Regarding your payments by mobile phone example: I recall a survey on online payments by Javelin (I believe) which suggests most consumers would like their broadband supplier (usually a cable company or telco) to handle payments made online. So if your wireless supplier is owned by your cable or telco and they happen to be your isp - perfect!

can you share who the Columbia bank was and some shots of their MA branch prototype?

Hi Benry,

Actually, it didn't occur to me at the time to take pictures, though I should have done. Actually, I think that particular day I left my camera phone in the hotel anyway.

Sorry - and next time I will make sure to get the right snaps.

Perhaps not exactly the point you are making, but nonetheless along the lines of the "end of retail banking" theme - I really see banks becoming wholesale providers of banking services to other retailers and marketers. The President's Choice Financial brand in Canada comes to mind (owned, branded, retailed and marketed by grocer, operations run by a big bank).

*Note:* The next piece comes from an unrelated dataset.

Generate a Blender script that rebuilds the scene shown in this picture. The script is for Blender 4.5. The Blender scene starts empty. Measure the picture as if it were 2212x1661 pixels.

In reading Adam Levitin's excellent The Merchant-Bank Struggle for Control of Payment Systems where he is discussing opt-in strategies for merchants to deal with the (high) costs of credit card acceptance he makes a much broader statement that I think resonates here:

"It may be easier for a merchant to become a successful bank than for a bank to become a successful retailer, managing supply chains and inventory. Merchants who enter banking have significant advantages because they have established customer bases where financial transactions are already occurring. The only reason to show up at a bank is to do a finance transaction. But for the busy soccer mom, it is a major plus if she can do her banking at Target or Wal-Mart and not have to run a separate errand. It is far easier to put a bank branch into a Wal-Mart than a Wal-Mart into a bank branch."